I am trying to understand why $V+W$ is independent from $\frac{V}{V+W}$. With $V \sim \chi^2_{(1)}$ and $W \sim \chi^2_{(2)}$. I do not see how this comes about. Note: $V$ and $W$ are independent
I tried deriving the density of $\frac{V}{V+W}$, which to me seems to be some form of Beta, given that cannot be more than $1$ or less than $0$.
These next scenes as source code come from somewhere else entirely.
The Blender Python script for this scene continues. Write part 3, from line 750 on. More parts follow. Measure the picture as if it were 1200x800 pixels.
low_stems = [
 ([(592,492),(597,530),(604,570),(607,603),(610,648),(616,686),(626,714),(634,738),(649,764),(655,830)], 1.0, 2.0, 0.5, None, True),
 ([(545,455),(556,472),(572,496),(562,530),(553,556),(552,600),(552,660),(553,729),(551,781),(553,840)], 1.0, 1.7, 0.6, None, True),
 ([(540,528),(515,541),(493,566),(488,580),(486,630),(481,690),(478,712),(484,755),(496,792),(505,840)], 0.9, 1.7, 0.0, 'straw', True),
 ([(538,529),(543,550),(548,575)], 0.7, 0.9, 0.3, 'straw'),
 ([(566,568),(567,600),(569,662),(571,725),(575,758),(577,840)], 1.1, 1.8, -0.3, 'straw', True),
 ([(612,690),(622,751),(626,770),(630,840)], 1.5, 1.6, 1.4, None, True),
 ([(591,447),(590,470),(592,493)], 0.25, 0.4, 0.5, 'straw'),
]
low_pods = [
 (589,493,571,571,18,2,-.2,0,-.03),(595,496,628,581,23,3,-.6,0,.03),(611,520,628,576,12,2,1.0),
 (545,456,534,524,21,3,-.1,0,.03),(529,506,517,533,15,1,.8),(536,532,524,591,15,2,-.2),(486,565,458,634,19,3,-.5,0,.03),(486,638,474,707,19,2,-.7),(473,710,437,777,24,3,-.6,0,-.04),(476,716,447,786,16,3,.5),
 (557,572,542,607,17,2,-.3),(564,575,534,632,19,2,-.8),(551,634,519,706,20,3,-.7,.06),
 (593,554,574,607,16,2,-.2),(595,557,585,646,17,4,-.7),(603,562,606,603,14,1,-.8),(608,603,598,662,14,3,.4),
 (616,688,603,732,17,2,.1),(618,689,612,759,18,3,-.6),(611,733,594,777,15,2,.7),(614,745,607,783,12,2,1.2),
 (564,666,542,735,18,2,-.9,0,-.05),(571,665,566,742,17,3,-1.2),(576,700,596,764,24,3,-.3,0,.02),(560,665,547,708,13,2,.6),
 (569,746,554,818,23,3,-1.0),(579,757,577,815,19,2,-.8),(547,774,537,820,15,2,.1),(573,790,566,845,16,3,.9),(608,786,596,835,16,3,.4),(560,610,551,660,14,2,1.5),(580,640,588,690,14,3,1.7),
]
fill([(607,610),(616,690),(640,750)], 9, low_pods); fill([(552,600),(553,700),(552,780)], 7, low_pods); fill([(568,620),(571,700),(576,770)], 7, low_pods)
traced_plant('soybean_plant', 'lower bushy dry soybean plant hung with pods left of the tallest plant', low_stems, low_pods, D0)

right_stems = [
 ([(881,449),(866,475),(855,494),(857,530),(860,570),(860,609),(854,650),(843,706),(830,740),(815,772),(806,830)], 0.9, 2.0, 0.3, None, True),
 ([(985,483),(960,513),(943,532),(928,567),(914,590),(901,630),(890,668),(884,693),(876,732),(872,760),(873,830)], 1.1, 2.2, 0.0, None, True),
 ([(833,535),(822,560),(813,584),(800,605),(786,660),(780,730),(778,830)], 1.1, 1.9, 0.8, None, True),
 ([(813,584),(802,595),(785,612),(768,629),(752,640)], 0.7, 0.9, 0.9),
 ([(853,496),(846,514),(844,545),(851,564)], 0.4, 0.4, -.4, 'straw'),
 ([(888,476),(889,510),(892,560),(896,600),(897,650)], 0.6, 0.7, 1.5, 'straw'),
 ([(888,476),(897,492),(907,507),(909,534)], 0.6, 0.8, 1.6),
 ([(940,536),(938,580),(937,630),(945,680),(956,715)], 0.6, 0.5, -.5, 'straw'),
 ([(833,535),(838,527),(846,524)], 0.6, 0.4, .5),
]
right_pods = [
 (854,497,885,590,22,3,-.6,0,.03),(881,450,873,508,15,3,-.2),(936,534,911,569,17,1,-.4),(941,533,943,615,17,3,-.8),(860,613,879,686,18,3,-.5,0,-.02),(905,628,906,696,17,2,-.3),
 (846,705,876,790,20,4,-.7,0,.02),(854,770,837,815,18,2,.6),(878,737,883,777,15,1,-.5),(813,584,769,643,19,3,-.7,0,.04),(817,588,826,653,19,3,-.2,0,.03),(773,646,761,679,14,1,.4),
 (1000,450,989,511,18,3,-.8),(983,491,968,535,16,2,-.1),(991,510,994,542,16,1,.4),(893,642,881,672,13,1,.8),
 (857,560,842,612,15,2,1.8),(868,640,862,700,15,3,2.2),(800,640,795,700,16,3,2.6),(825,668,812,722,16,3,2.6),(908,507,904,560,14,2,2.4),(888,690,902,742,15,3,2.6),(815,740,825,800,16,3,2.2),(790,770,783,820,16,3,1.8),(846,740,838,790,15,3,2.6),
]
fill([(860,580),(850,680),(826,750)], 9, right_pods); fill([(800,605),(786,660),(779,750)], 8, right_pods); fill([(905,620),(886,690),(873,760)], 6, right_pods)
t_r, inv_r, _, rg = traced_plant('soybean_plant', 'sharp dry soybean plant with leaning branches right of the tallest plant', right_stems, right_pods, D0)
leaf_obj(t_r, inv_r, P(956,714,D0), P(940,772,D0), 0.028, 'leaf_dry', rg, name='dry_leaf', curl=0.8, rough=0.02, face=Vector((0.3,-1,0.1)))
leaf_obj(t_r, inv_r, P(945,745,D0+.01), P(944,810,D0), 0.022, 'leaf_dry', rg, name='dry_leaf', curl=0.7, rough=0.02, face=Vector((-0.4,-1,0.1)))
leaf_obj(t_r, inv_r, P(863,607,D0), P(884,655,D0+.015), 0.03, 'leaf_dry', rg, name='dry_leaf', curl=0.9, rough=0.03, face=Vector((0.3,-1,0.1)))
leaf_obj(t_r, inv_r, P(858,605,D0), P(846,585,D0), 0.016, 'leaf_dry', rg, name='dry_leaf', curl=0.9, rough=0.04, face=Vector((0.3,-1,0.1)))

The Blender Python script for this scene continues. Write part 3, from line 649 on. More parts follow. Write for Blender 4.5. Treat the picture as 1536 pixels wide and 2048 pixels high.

$$F_{\frac{V}{V+W}}(\xi)=\int_0^\infty \int_0^{\frac{v-\xi}{1-\xi}}\frac{v^{-1/2}}{2^{1/2}\Gamma(1/2)} \frac{e^{-w^2 /2}}{2} dv dw $$ $$=\frac{1}{2^{1/2}\Gamma(1/2)}[\int_0^\infty v^{-1/2} e^{-1/2}] - \int_0^\infty v^{-1/2}e^{\frac{-v}{2(1-\xi)}}dv$$ $$= 1- \frac{1}{2^{1/2}\Gamma(1/2)}\int_0^\infty v^{-1/2}e^{\frac{-v}{2(1-\xi)}}dv$$ Which now I do not think it is right. I mainly want to be able to understand why $V+W$ is independent of $\frac{V}{V+W}$
Due to independence of $V$ and $W$, joint density of $(V,W)$ is
\begin{align} f_{V,W}(v,w)&=f_V(v)f_W(w) \\\\&=\frac{e^{-v/2}}{\sqrt{2\pi v}}\mathbf1_{v>0}\frac{e^{-w/2}}{2}\mathbf1_{w>0} \\\\&=\frac{1}{2\sqrt{2\pi}}\frac{e^{-(v+w)/2}}{\sqrt{v}}\mathbf1_{v>0,w>0} \end{align}
Transform $(V,W)\to(X,Y)$ such that $$X=\frac{V}{V+W}\quad,\quad Y=V+W$$
Then, $$v=xy\quad,\quad w=y(1-x)$$
Clearly, $$v>0\,,\,w>0\implies 0<x<1\,,\,y>0$$
The Jacobian determinant is $$J=\det\begin{bmatrix}\dfrac{\partial v}{\partial x}&\dfrac{\partial v}{\partial y}\\\dfrac{\partial w}{\partial x}&\dfrac{\partial w}{\partial y}\end{bmatrix}=\cdots$$
So the joint density of $(X,Y)$ is of the form
$$f_{X,Y}(x,y)=f_{V,W}(xy,y(1-x))|J|=\cdots$$
Just from the above expression, establish that $f_{X,Y}(x,y)$ can be factored as the product of two densities. Those are the marginal densities of $X$ and $Y$. Hence the independence of $X$ and $Y$ would be proved.